Nick Gomez's Illtown (A Q&A With Myself)


QUESTION: OK, what is your big problem with Nick Gomez’s Illtown?

ANSWER: I don’t have a problem with it.

QUESTION: I think you’re taking the piss, mate!

ANSWER: Alright, fine. I’m taking the piss. You crazy Brit. Look, you don’t have to deal with this problem in England, do you? Your entire film system is different. There aren’t, like, twenty million people out there making bad independent films. You have your Mike Leigh, your Ken Loach, you had your Alan Clarke when he was still alive...

QUESTION: Poor bugger...

ANSWER: Amen, brother.

QUESTION: But there’s a difference between European and American funding, particularly in this independent circuit you’re talking about. Krzysztof Kieslowski once said that in Europe (for a filmmaker) it’s like you’re in a zoo: fed, watered, cleaned and generally taken care of by the commissioners, but you’re stuck in a cage. In America, you’re a free man, but everybody’s out to kill you.

ANSWER: That’s a good point.

QUESTION: But back to Illtown. What do you think of Nick Gomez as a director?

ANSWER: Not much, though he did get off to a very goo d start with all those handheld urban dramas, like Laws of Gravity and that other one -- what was it called? It wasn’t even the stories that were so memorable, it was more the muscular exhuberance of his technique. He’d have these long takes where the camera would swish back and forth from one person talking to another, usually these rough ‘n’ ragged ‘n’ authentic looking faces telling each other to “eff” off and whatnot. Quality craft bridged the gap between generic story and audience interest -- they were just well made movies. Gomez has a good sense of frenetic pacing (though Matthew Harrison was doing the same thing better in Rhythm Thief, cuz he (a) has a sense of humor that bears note as a cosmic joke, ha ha, and (b) has a musical rhythm that makes his movies resemble kick-ass rock concerts. You know what I mean? Gomez lacks that sense of tone and finger snappin’, toe tappin’ grace.)

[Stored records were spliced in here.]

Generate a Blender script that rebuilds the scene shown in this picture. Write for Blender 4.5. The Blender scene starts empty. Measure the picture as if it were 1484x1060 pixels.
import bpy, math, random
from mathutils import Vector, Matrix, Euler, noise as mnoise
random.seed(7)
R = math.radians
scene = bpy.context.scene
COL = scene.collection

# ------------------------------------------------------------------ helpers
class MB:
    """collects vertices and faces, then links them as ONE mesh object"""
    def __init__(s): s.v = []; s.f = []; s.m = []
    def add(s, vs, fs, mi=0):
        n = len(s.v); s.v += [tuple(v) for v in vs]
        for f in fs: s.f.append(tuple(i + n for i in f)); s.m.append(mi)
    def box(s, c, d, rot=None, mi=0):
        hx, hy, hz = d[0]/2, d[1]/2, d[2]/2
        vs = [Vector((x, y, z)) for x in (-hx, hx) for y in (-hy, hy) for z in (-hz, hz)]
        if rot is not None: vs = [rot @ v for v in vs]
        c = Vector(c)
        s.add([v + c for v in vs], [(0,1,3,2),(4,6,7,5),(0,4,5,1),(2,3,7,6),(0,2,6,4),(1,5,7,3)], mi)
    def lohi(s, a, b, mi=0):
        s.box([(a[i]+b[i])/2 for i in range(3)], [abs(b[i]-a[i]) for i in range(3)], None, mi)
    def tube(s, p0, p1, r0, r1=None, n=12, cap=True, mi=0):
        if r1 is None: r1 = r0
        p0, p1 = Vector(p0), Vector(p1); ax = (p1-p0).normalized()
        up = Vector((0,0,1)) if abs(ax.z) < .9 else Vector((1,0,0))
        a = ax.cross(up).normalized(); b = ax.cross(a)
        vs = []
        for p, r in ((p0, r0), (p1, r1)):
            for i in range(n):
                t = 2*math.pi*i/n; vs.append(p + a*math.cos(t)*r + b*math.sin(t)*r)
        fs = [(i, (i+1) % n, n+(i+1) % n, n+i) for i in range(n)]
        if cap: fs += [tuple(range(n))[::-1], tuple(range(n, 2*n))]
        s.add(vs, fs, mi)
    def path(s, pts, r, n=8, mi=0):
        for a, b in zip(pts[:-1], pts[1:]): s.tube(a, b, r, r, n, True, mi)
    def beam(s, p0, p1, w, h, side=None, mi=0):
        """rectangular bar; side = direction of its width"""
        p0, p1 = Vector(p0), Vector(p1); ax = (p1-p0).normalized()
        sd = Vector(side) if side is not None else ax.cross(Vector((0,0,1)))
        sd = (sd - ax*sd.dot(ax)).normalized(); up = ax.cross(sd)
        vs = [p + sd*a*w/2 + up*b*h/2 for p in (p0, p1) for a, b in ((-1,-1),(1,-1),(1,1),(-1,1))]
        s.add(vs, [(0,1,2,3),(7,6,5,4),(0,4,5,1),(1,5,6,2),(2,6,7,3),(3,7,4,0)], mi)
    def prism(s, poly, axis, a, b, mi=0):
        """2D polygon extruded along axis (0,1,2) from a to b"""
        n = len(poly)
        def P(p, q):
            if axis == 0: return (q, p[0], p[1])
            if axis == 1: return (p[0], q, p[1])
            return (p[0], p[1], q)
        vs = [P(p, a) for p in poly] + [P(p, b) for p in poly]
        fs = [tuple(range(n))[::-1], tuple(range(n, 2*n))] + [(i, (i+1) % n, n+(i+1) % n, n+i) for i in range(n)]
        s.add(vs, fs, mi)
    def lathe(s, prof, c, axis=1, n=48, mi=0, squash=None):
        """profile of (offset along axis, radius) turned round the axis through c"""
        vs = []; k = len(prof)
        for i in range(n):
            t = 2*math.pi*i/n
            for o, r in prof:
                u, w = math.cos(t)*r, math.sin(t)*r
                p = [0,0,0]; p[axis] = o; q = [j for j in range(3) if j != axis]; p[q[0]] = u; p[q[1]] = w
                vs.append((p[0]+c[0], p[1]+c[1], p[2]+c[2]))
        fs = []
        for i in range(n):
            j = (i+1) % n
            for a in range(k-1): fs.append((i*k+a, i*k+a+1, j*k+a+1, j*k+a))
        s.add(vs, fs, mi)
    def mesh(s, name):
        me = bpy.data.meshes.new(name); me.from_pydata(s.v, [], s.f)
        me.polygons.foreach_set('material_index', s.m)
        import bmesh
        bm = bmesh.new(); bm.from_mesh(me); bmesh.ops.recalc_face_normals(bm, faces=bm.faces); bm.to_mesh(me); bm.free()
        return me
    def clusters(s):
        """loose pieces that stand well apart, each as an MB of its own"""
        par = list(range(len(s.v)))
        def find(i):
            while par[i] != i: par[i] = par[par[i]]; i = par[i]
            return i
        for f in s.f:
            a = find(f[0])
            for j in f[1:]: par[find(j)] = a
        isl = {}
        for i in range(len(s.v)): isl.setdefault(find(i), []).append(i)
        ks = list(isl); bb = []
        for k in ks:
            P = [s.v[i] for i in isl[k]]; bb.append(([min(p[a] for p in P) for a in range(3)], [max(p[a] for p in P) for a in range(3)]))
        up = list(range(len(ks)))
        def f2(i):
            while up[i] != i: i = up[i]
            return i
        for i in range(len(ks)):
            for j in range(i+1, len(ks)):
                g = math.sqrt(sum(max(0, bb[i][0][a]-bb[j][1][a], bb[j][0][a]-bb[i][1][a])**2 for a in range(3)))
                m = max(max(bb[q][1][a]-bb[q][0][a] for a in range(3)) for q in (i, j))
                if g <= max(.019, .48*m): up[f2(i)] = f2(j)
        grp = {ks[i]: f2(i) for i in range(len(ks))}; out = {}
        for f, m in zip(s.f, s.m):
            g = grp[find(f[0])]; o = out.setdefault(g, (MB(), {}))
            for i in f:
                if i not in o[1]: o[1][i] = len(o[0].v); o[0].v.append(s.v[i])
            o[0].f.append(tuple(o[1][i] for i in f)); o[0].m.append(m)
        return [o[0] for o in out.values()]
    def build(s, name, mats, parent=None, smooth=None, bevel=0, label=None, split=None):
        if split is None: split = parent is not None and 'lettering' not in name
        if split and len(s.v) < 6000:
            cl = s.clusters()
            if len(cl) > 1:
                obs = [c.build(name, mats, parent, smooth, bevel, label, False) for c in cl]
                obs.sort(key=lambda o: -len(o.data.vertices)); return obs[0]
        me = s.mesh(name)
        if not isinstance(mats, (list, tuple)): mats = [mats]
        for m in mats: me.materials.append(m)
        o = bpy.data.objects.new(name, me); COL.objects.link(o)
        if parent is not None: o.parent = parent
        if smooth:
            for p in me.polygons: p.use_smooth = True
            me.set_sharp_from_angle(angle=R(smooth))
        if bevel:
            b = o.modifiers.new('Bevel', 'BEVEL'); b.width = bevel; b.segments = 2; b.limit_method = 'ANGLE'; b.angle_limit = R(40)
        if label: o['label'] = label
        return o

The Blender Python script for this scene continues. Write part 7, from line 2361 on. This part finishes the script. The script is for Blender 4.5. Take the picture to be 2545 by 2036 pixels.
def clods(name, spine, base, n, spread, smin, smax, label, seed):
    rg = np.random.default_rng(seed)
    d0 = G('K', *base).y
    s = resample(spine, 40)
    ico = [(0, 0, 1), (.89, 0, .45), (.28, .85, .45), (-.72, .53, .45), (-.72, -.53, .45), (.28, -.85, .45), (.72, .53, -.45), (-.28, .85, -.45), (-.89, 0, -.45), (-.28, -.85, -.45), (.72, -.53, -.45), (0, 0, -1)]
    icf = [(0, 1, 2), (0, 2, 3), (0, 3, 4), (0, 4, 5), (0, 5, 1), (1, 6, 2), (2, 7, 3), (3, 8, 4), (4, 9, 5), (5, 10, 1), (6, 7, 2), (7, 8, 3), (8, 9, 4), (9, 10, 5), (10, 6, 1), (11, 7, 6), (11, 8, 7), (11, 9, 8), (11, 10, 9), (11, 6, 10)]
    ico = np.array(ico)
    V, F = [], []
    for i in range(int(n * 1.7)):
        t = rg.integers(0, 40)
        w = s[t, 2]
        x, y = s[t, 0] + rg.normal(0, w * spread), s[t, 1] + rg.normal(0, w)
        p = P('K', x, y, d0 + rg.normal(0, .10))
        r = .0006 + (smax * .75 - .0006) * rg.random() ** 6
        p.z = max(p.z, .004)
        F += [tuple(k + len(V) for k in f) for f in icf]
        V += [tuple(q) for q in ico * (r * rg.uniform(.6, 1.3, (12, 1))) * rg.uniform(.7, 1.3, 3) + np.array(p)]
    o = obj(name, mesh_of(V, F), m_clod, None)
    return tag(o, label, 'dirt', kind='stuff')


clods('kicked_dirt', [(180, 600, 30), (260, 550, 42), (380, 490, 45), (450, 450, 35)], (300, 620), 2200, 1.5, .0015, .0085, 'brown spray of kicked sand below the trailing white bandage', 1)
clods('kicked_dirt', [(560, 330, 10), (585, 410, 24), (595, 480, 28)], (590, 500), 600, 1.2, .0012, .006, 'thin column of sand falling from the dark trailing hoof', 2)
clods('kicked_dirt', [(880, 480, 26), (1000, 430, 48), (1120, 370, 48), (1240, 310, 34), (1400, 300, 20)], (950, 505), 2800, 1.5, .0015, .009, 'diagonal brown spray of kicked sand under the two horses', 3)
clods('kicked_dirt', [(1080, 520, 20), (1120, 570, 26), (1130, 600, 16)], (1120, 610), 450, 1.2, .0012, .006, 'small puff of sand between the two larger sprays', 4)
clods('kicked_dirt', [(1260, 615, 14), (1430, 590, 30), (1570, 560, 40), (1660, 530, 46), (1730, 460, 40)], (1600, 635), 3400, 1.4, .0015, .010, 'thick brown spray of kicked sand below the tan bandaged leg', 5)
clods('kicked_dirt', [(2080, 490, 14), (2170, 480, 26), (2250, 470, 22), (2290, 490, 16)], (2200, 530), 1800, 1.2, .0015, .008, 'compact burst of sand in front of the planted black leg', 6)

Wanna know the truth? I think Nick Gomez did his best work as an editor for Hal Hartley’s Trust, cuz on that movie he got to use his inherent sense of conversational rhythm (as opposed to musical rhythm) inherent in Harltey’s work at that time. (Though I feel like Hartley found his boon companion in editor Steve Hamilton, who I think cut virtually all of Hartley’s pictures after that. But Gomez was solid. I wish he had stuck to editing.)